Mais si le journaliste avait fait, jeudi, le déplacement depuis Paris, c’était aussi pour annoncer qu’il donne rendez-vous à PWC devant la justice française. Il a indiqué qu’il assigne PWC en référé devant le tribunal de grande instance de Metz pour rétractation d’une ordonnance rendue sur requête.
Tarir la source du journaliste
Pour comprendre, il faut revenir à l’enquête interne déclenchée dès 2012 par PWC pour découvrir quelles étaient les sources à l’origine des fuites. Le cabinet a notamment cherché à savoir d’où provenaient les déclarations fiscales divulguées par l’ICIJ (Consortium international des journalistes d’investigation), établies à une date postérieure au départ d’Antoine Deltour qui avait démissionné du cabinet en octobre 2010.
Les soupçons s’étaient alors portés sur Raphaël Halet, employé du service Tax de PWC. Cette enquête avait débouché le 27 novembre 2014 sur une ordonnance désignant un huissier de justice pour réaliser une perquisition au domicile du Lorrain, afin de saisir les documents numériques de PWC qu’il pouvait encore détenir. Mais il s’agissait aussi pour PWC de démontrer qu’il était la source du journaliste Édouard Perrin.
Cela viole le sacro-saint principe de la protection des sources des journalistes dont la Cour européenne des droits de l’homme considère qu’elle constitue «la pierre angulaire de la liberté de la presse».
«Atteinte au secret des sources»
L’huissier messin, les gendarmes français et quatre des principaux dirigeants de PWC Luxembourg qui mènent la perquisition quelques jours plus tard emportent tout le matériel informatique de la famille Halet, téléphones portables et tablette des enfants compris.
Édouard Perrin demande la rétractation de l’ordonnance en raison du préjudice qu’il a subi : sans cet acte, la justice n’aurait pas établi de lien entre lui et Raphaël Halet et sans ce lien il n’aurait pas été poursuivi au Luxembourg.
Mais pour ce journaliste d’investigation, membre de l’ICIJ, le plus important est ailleurs : «On ne peut pas laisser passer ça, car c’est une atteinte au secret des sources des journalistes.
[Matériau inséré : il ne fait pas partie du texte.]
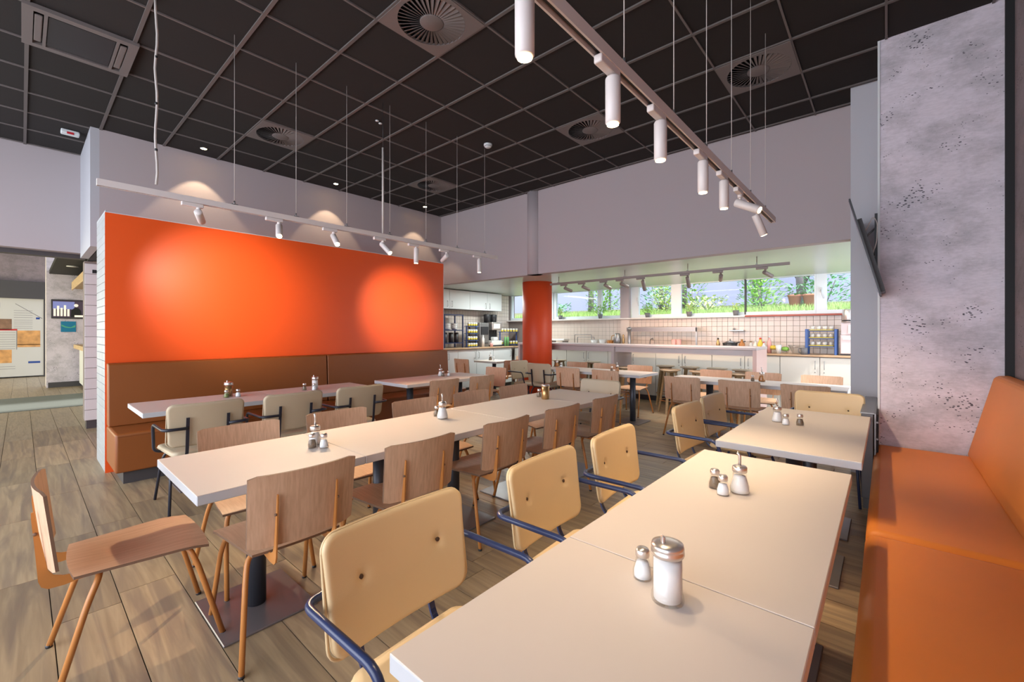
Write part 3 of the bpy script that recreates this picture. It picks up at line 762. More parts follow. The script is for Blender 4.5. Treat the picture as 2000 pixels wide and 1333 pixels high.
def make_armchair(leather, frame):
    r = empty('armchair')
    mt = Matrix.Translation((0, -.235, .515)) @ Matrix.Rotation(R(8), 4, 'X')
    vs, fs = pad(.52, .335, .034, .045, .014, .022, 48, 30, wbot=.49, dimp=((-.145, .185, .014, .014), (.145, .185, .014, .014)))
    bk = MB().add(vs, fs, True, mt).build('backrest', leather, r)
    MB().tube(outline(.515, .335, .045, .022, -.002), .0045, 6, False, mt).build('piping', leather, bk)
    b = MB()
    for s_ in (-1, 1): b.lathe([(.0075, .0), (.0075, .004), (.004, .006), (0, .006)], 10, mtx=mt @ Matrix.Translation((s_*.145, .0135, .185)) @ Matrix.Rotation(R(-90), 4, 'X'))
    b.build('back_button', 'button', bk)
    ms = Matrix.Translation((0, -.23, .455)) @ Matrix.Rotation(R(-90), 4, 'X') @ Matrix.Scale(1, 4)
    vs, fs = pad(.48, .46, .04, .05, .018, -.004, 20, 14, wbot=.43)
    # pad's z runs to the chair's front (+y), its +y to up
    conv = [(x, z-.215, .452+y) for x, y, z in vs]
    st = MB().add(conv, fs, True).build('seat', leather, r)
    ol = [(x, z-.215, .450+y) for x, y, z in outline(.48, .46, .05, -.004, 0)]
    for i_, p in enumerate(ol): ol[i_] = (p[0]*(.43+.05*(p[1]+.215)/.46)/.48, p[1], p[2])
    MB().tube(ol, .0045, 6, False).build('piping', leather, st)
    for s_ in (-1, 1):
        # flat back upright that turns under the seat
        p = [(s_*.135, -.300, .745), (s_*.135, -.283, .60), (s_*.135, -.268, .47), (s_*.135, -.235, .42), (s_*.135, -.10, .418)]
        u = MB(); pb = bend(p, .03, 3)
        for a, c in zip(pb[:-1], pb[1:]):
            d = (c-a).normalized(); nrm = Vector((1, 0, 0)).cross(d)
            w, th = .011, .004
            q = [a+Vector((sx*w, 0, 0))+nrm*t_*th for sx in (-1, 1) for t_ in (-1, 1)]+[c+Vector((sx*w, 0, 0))+nrm*t_*th for sx in (-1, 1) for t_ in (-1, 1)]
            u.add(q, [(0, 1, 3, 2), (4, 6, 7, 5), (0, 4, 5, 1), (2, 3, 7, 6), (0, 2, 6, 4), (1, 5, 7, 3)])
        u.build('back_upright', frame, r)
        p = bend([(s_*.135, -.302, .665), (s_*.285, -.300, .667), (s_*.290, .06, .667), (s_*.275, .115, .44), (s_*.20, .125, .424)], .05, 5)
        MB().tube(p, .0115, 10).build('armrest', frame, r)
        for y0, xf, yf in ((.125, .245, .26), (-.15, .245, -.27)):
            p = bend([(s_*.10, y0, .420), (s_*.195, y0, .420), (s_*.22, y0+(.035 if y0 > 0 else -.035), .33), (s_*xf, yf, .004)], .05, 4)
            MB().tube(p, .0105, 8).build('leg', frame, r)
    MB().box(-.14, .14, .11, .14, .410, .425).box(-.14, .14, -.165, -.135, .410, .425).build('under_frame', frame, r)
    return r
WC = make_wood_chair(); AC1 = make_armchair('cream', 'navy'); AC2 = make_armchair('taupe', 'blackframe')
used = set()
def put(src, x, y, rz, label, group):
    o = src if src.name not in used else copy_tree(src)
    used.add(src.name); used.add(o.name)
    o.location = (x, y, 0); o.rotation_euler = (0, 0, R(rz)); tag(o, label, 'chair', group); return o
# side chair
ordn = ['nearest the camera', 'second from the camera', 'third from the camera', 'fourth from the camera', 'farthest from the camera']
put(WC, -2.56, .352, -1, 'oak plywood chair alone at the left, side on, at the table end', 'oak chairs around the middle row')
for i, y in enumerate((.84, 1.48, 2.19, 2.87, 3.56)):
    put(WC, -2.245, y, 90+random.uniform(-1.5, 1.5), 'oak chair, back to us, near side of the middle row, '+ordn[i], 'oak chairs around the middle row')
for i, y in enumerate((.93, 1.575, 2.29, 2.97, 3.62)):
    put(WC, -2.85, y, -90+random.uniform(-1.5, 1.5), 'oak chair behind the middle table row, facing us, '+ordn[i], 'oak chairs around the middle row')
for i, y in enumerate((.80, 1.56, 2.22, 3.38, 4.02)):
    put(AC1, -.905, y, -90+(2 if i < 3 else -3), ['cream leather armchair with navy arms, largest, in front at the lower centre', 'cream leather armchair with navy arms, second along the right-hand tables',
        'cream leather armchair with navy arms, third along the right-hand tables', 'cream armchair on the aisle side of the pillar table, nearer one', 'cream armchair on the aisle side of the pillar table, farther one'][i], 'cream armchairs along the right-hand tables')
put(AC1, -.40, 4.62, 180, 'cream leather armchair at the head of the table before the pillar, facing the camera', 'cream armchairs along the right-hand tables')
for i, y in enumerate((.98, 1.65, 2.31)):
    put(AC2, -4.35, y, 90, 'beige black-armed armchair at the left bench tables, '+['nearest', 'middle', 'farthest'][i]+' of three', 'beige armchairs at the left bench tables')
put(AC2, -2.50, 4.16, 180, 'beige armchair at the far head of the middle table row, facing the camera', 'beige armchairs farther back')
for i, y in enumerate((3.48, 4.14)):
    put(WC, -4.44, y, 90, 'oak chair at the far bench table, back to us, '+['nearer', 'farther'][i]+' of two', 'oak chairs at the far bench table')
put(WC, -4.92, 4.94, 180, 'oak chair lit bright orange at the head of the far bench table', 'oak chairs at the far bench table')
for i, x in enumerate((-3.985, -3.29)):
    put(WC, x, 6.25, 0, 'oak chair, back to us, near side of the column table, '+['left', 'right'][i]+' one', 'oak chairs at the column table')
put(AC2, -4.60, 6.24, 0, 'beige armchair with black arms on the near side of the column table', 'beige armchairs farther back')
for i, x in enumerate((-4.58, -3.975, -3.28)):
    put(WC, x, 6.90, 180, 'oak chair on the far side of the column table, '+['left', 'middle', 'right'][i]+' one', 'oak chairs at the column table')
put(AC2, -5.05, 6.28, -90, 'beige armchair at the left head of the column table, turned sideways', 'beige armchairs farther back')
for i, x in enumerate((-2.04, -1.355, -.685)):
    put(WC, x, 6.04, 0, 'oak chair, back to us, at the table by the white box, '+['left', 'middle', 'right'][i]+' one', 'oak chairs before the bar')
for i, x in enumerate((-2.0, -1.355, -.66)):
    put(WC, x, 6.83, 180, 'oak chair just in front of the bar stools, '+['left', 'middle', 'right'][i]+' one', 'oak chairs before the bar')
put(WC, -7.0, 6.62, 0, 'oak chair before the small kitchen-side table, left one', 'oak chairs at the small table')
put(WC, -6.62, 7.72, 180, 'oak chair behind the small kitchen-side table', 'oak chairs at the small table')
put(WC, -6.22, 6.78, 90, 'oak chair turned sideways at the small kitchen-side table', 'oak chairs at the small table')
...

PWC l’a fait en connaissance de cause et la justice l’a validée. En tant que journaliste, je ne veux plus que ce genre de procédure soit à nouveau utilisé pour débusquer un journaliste. »
«Qui plus est, c’est une atteinte au statut de lanceur d’alerte», poursuit Édouard Perrin. Dans le cas présent, le lanceur d’alerte est Raphaël Halet. Ce dernier a décidé de se joindre à la procédure lancée par le journaliste dans le cadre d’une «intervention volontaire».
«PWC va devoir s’expliquer»
«PWC va devoir s’expliquer sur ses méthodes. Lorsqu’ils ont demandé au tribunal de Metz une ordonnance pour qu’un huissier saisisse le matériel informatique de Raphaël Halet, ils ont trompé les autorités françaises», martèle Me Bernard Colin, l’avocat de Rapahaël Halet, dans un entretien au Républicain Lorrain, lundi. «PWC savait déjà qui était à l’origine des fuites. Ce que cherchait le cabinet en réalité, c’est établir un lien entre Halet et le journaliste. C’est une atteinte grave à la protection des sources! Dans l’ordonnance que l’on attaque, il y a un chapitre dans lequel il est écrit qu’on cherche à récupérer une copie des échanges avec un journaliste. C’est complètement illégal», conclut l’avocat messin.
Contacté par Le Quotidien, PWC n’a pas souhaité commenter cette information «sur un sujet qui suit son cours».